Liberté chérie !

Antigone est libre et, comme la liberté se gagne sans cesse, il serait juste de dire qu’Antigone se libère, car on n’en finit jamais de se libérer, et d’apprendre à se libérer. La liberté est le don le plus réprimé, car la liberté figure la vérité, c’est le meilleur interprète de la vie. Elle dompte le destin et appelle à devenir plus que soi.

La conversion permanente

À la différence de ce qui est souvent dit ou cru, la tradition oblige à une conversion permanente. La tradition n’est pas une sinécure, une vie passée au spa ! La tradition demande un effort de tous les instants. Et même le plus important des efforts : ne pas oublier. Il n’y a de tradition que vivante, et vivre équivaut à prendre le risque de vivre.

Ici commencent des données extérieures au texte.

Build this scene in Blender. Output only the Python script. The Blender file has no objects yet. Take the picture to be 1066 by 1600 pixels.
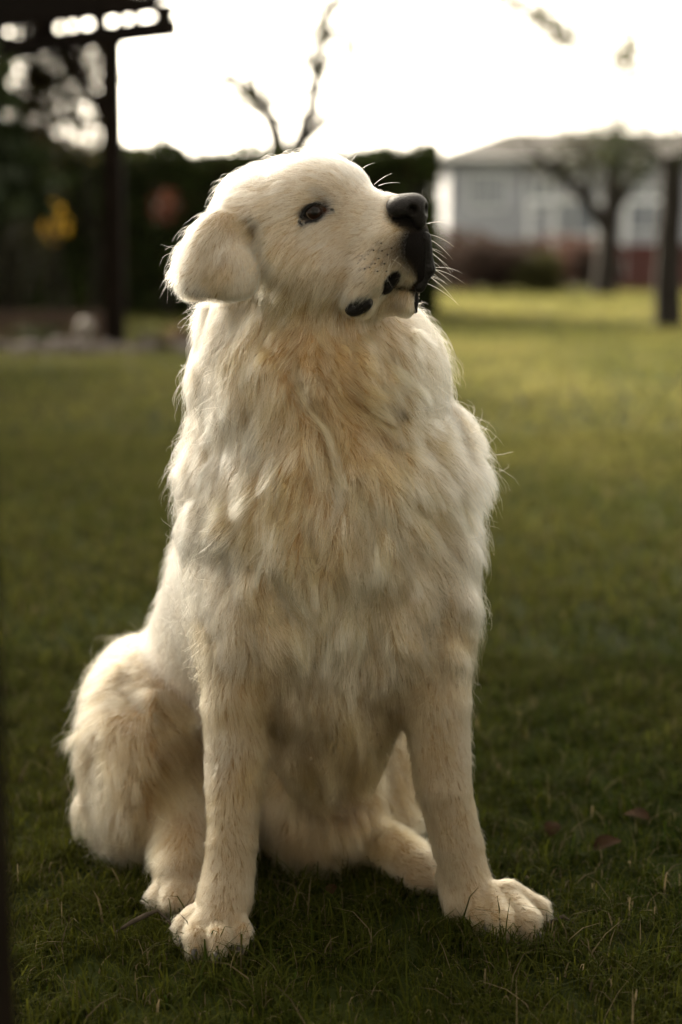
import bpy, math, os, random, time
import numpy as np
from mathutils import Vector, noise
from mathutils.kdtree import KDTree
import openvdb as vdb

rng = np.random.default_rng(7)
random.seed(7)
scene = bpy.context.scene
COL = scene.collection

# ------------------------------------------------------------------ camera
FPX, CX, CY, CAMH, PITCH = 2222.0, 533.0, 800.0, 0.78, math.radians(10.2)
cp, sp = math.cos(PITCH), math.sin(PITCH)
cam_d = bpy.data.cameras.new('camera')
cam_d.sensor_fit = 'VERTICAL'; cam_d.sensor_height = 36.0; cam_d.sensor_width = 24.0
cam_d.lens = 50.0
cam_d.clip_start = 0.05; cam_d.clip_end = 3000
cam_d.dof.use_dof = True
cam_d.dof.focus_distance = 1.58
cam_d.dof.aperture_fstop = 2.2
cam = bpy.data.objects.new('camera', cam_d); COL.objects.link(cam)
cam.location = (0, 0, CAMH); cam.rotation_euler = (math.pi/2 - PITCH, 0, 0)
scene.camera = cam

# ------------------------------------------------------------------ light
SUN_ELEV, SUN_AZ = math.radians(24), math.radians(-28)     # azimuth from +Y (behind the dog), negative = to the left
world = bpy.data.worlds.new('World'); scene.world = world; world.use_nodes = True
wn, wl = world.node_tree.nodes, world.node_tree.links
bg = wn['Background']; bg.inputs['Strength'].default_value = 0.15
sky = wn.new('ShaderNodeTexSky'); sky.sky_type = 'NISHITA'; sky.sun_disc = False
sky.sun_elevation = SUN_ELEV; sky.sun_rotation = SUN_AZ
sky.altitude = 100; sky.air_density = 1.0; sky.dust_density = 6.0; sky.ozone_density = 0.6
hs = wn.new('ShaderNodeHueSaturation'); hs.inputs['Saturation'].default_value = 0.14
tint = wn.new('ShaderNodeMix'); tint.data_type = 'RGBA'; tint.blend_type = 'MULTIPLY'; tint.inputs[0].default_value = 1
tint.inputs[7].default_value = (1.0, .915, .75, 1)            # warm white balance, the same over the whole sky
wl.new(sky.outputs[0], hs.inputs['Color']); wl.new(hs.outputs[0], tint.inputs[6]); wl.new(tint.outputs[2], bg.inputs['Color'])
sl = bpy.data.lights.new('sun', 'SUN'); sl.energy = 2.3; sl.angle = math.radians(10); sl.color = (1.0, 0.86, 0.66)
sun = bpy.data.objects.new('sun', sl); COL.objects.link(sun)
sdir = Vector((math.sin(SUN_AZ)*math.cos(SUN_ELEV), math.cos(SUN_AZ)*math.cos(SUN_ELEV), math.sin(SUN_ELEV)))
sun.rotation_euler = sdir.to_track_quat('Z', 'Y').to_euler()
sun.location = (0, 0, 20)
scene.view_settings.view_transform = 'Standard'
scene.view_settings.look = 'None'
scene.view_settings.gamma = 1.0
scene.view_settings.use_curve_mapping = False
scene.view_settings.exposure = 1.97
scene.cycles.use_denoising = True
scene.cycles.max_bounces = 10
scene.cycles.transmission_bounces = 8
scene.cycles.diffuse_bounces = 4
scene.cycles.glossy_bounces = 3
scene.cycles.transparent_max_bounces = 4
scene.cycles.caustics_reflective = False
scene.cycles.caustics_refractive = False
try: scene.cycles_curves.shape = 'RIBBONS'
except Exception: pass

# ------------------------------------------------------------------ helpers
def P(px, py, Y):
    """world point seen at photo pixel (px,py) at world depth Y"""
    x = (px-CX)/FPX; v = -(py-CY)/FPX
    dy = cp + v*sp; dz = -sp + v*cp
    t = Y/dy
    return np.array((x*t, Y, CAMH + dz*t))
def mpp(px, py, Y):
    v = -(py-CY)/FPX
    return Y/(cp+v*sp)/FPX
def W(px, Y, z):
    t = Y*cp + (CAMH-z)*sp
    return np.array(((px-CX)/FPX*t, Y, z))
def project(pts):
    X, Y, Z = pts[:, 0], pts[:, 1], pts[:, 2]-CAMH
    d = Y*cp - Z*sp; u = Y*sp + Z*cp
    return CX + FPX*X/d, CY - FPX*u/d

def tag(o, label=None, cat=None, group=None, kind=None):
    if label: o['label'] = label
    if cat: o['category'] = cat
    if group: o['group'] = group
    if kind: o['kind'] = kind
    return o
def empty(name, loc=(0, 0, 0)):
    o = bpy.data.objects.new(name, None); COL.objects.link(o); o.location = loc
    o.empty_display_size = 0.05
    return o
def add_mesh(name, verts, faces, mat=None, parent=None, smooth=False):
    me = bpy.data.meshes.new(name)
    verts = np.asarray(verts, dtype=np.float32)
    if isinstance(faces, np.ndarray) and faces.ndim == 2:
        n = faces.shape[1]
        me.vertices.add(len(verts)); me.vertices.foreach_set('co', verts.ravel())
        me.loops.add(faces.size); me.loops.foreach_set('vertex_index', faces.astype(np.int32).ravel())
        me.polygons.add(len(faces)); me.polygons.foreach_set('loop_start', np.arange(len(faces), dtype=np.int32)*n)
        me.update(calc_edges=True)
    else:
        me.from_pydata(verts.tolist(), [], [tuple(int(i) for i in f) for f in faces]); me.update()
    if smooth: me.polygons.foreach_set('use_smooth', np.ones(len(me.polygons), bool))
    if mat: me.materials.append(mat)
    o = bpy.data.objects.new(name, me); COL.objects.link(o)
    if parent is not None:
        o.parent = parent
        o.matrix_parent_inverse = parent.matrix_basis.inverted()
    return o
class MB:
    """collects simple solids into one mesh"""
    def __init__(s): s.v = []; s.f = []
    def add(s, v, f):
        o = len(s.v); s.v += [tuple(map(float, p)) for p in v]; s.f += [tuple(i+o for i in q) for q in f]
    def box(s, lo, hi):
        (a, b, c), (d, e, g) = lo, hi
        s.add([(a,b,c),(d,b,c),(d,e,c),(a,e,c),(a,b,g),(d,b,g),(d,e,g),(a,e,g)],
              [(0,3,2,1),(4,5,6,7),(0,1,5,4),(1,2,6,5),(2,3,7,6),(3,0,4,7)])
    def bar(s, p, q, w, h, up=(0, 0, 1)):
        p, q = Vector(p), Vector(q); d = (q-p).normalized(); up = Vector(up)
        a = d.cross(up)
        if a.length < 1e-4: a = d.cross(Vector((1, 0, 0)))
        a.normalize(); b = a.cross(d).normalized()
        c = [(-w/2, -h/2), (w/2, -h/2), (w/2, h/2), (-w/2, h/2)]
        s.add([p+a*x+b*y for x, y in c]+[q+a*x+b*y for x, y in c],
              [(0,1,2,3),(7,6,5,4),(0,4,5,1),(1,5,6,2),(2,6,7,3),(3,7,4,0)])
    def tube(s, pts, radii, n=8):
        pts = [Vector(p) for p in pts]; o = len(s.v); ring = []
        ref = Vector((0.31, 0.2, 0.93))
        for i, p in enumerate(pts):
            d = (pts[min(i+1, len(pts)-1)]-pts[max(i-1, 0)]).normalized()
            a = d.cross(ref)
            if a.length < 1e-3: a = d.cross(Vector((1, 0, 0)))
            a.normalize(); b = d.cross(a)
            for k in range(n):
                t = 2*math.pi*k/n
                s.v.append(tuple(p + (a*math.cos(t)+b*math.sin(t))*radii[i]))
        for i in range(len(pts)-1):
            for k in range(n):
                s.f.append((o+i*n+k, o+i*n+(k+1) % n, o+(i+1)*n+(k+1) % n, o+(i+1)*n+k))
        s.f.append(tuple(o+k for k in range(n))[::-1]); s.f.append(tuple(o+(len(pts)-1)*n+k for k in range(n)))
    def build(s, name, mat, parent=None, smooth=False):
        return add_mesh(name, s.v, s.f, mat, parent, smooth)

def mat(name, color, rough=0.7, spec=0.3, noise_scale=None, noise_amt=0.3, color2=None, trans=None, bump=0.0, obj_var=0.0, detail=6):
    m = bpy.data.materials.new(name); m.use_nodes = True
    nt = m.node_tree; n, l = nt.nodes, nt.links
    b = n['Principled BSDF']
    b.inputs['Roughness'].default_value = rough
    b.inputs['Specular IOR Level'].default_value = spec
    b.inputs['Base Color'].default_value = (*color, 1)
    if noise_scale:
        tc = n.new('ShaderNodeTexCoord'); nz = n.new('ShaderNodeTexNoise')
        nz.inputs['Scale'].default_value = noise_scale; nz.inputs['Detail'].default_value = detail
        l.new(tc.outputs['Object'], nz.inputs['Vector'])
        r = n.new('ShaderNodeValToRGB')
        c2 = color2 or tuple(c*(1-noise_amt) for c in color)
        r.color_ramp.elements[0].position = 0.35; r.color_ramp.elements[1].position = 0.65
        r.color_ramp.elements[0].color = (*c2, 1); r.color_ramp.elements[1].color = (*color, 1)
        l.new(nz.outputs['Fac'], r.inputs['Fac']); l.new(r.outputs[0], b.inputs['Base Color'])
        if bump:
            bp = n.new('ShaderNodeBump'); bp.inputs['Strength'].default_value = bump; bp.inputs['Distance'].default_value = 0.02
            l.new(nz.outputs['Fac'], bp.inputs['Height']); l.new(bp.outputs[0], b.inputs['Normal'])
    if trans:
        tb = n.new('ShaderNodeBsdfTranslucent'); mx = n.new('ShaderNodeMixShader')
        mx.inputs[0].default_value = trans[1]; tb.inputs['Color'].default_value = (*trans[0], 1)
        l.new(b.outputs[0], mx.inputs[1]); l.new(tb.outputs[0], mx.inputs[2])
        l.new(mx.outputs[0], n['Material Output'].inputs['Surface'])
    return m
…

L’appel du destin, l’oubli de la vocation

Pour nier l’origine, il est possible d’affirmer que l’existence des faits passés ne peut être prouvée, ou mieux qu’il s’agisse d’un accident, un accident amplifié par les ragots. C’est ici que l’atténuation se révèle souvent un subterfuge efficace, car il n’oblige pas à nier et s’appuie sur une part d’honnêteté, mais si l’escobarderie permet de s’extraire en apparence d’une lignée, permet de cacher au monde les fantômes de son origine sous le voile de l’ignorance, elle ne feinte que l’extérieur, les gens alentours, elle n’offre pas d’échappatoires lors d’une rencontre avec soi-même. Elle représente souvent la pierre angulaire d’une peur de l’intimité. Parce que l’intimité dévoile. Parce que la peur non assumée cloisonne en soi une peur de soi tout en la niant. Combien de nos contemporains vivent ainsi harnachés de leur peur du dévoilement ? Cette manière de feinte décline un arc-en-ciel de lâcheté ; une lâcheté qui bat la mesure du silence, qui crée l’équilibre et le fonde sur un oubli de soi, donc sur une perte de soi, puis une négation du soi. La peur qui ne meurt pas et ne ressuscite pas dans la bravoure annonce la mort de la liberté. Le règne des robots. Ismène se cache l’outrage de Créon. Ismène a déjà perdu sa liberté. Elle l’a perdue volontairement. Elle l’a troquée contre un peu de confort. Elle a peur de se voir. Ismène mène son petit bout de chemin comme l’adage populaire le dit, ce qui signifie qu’elle se confond avec son destin, plus encore elle s’emmitoufle en son destin, elle ne fait qu’un avec lui, elle ne peut presque plus distinguer son destin de sa vie or le destin est une peur non assumée, le destin convie à vivre une vie parallèle à la vie que l’on aurait pu vivre, la vie pour laquelle on était fait, le destin nous éloigne avec inexorabilité de notre vocation, au début nous voyons encore cette vocation, mais peu à peu elle se dissipe et se confond avec un songe. Quelquefois cependant, un événement peut raviver cette conscience de ce que nous sommes tout au fond de nous, c’est le moment où l’événement devient histoire.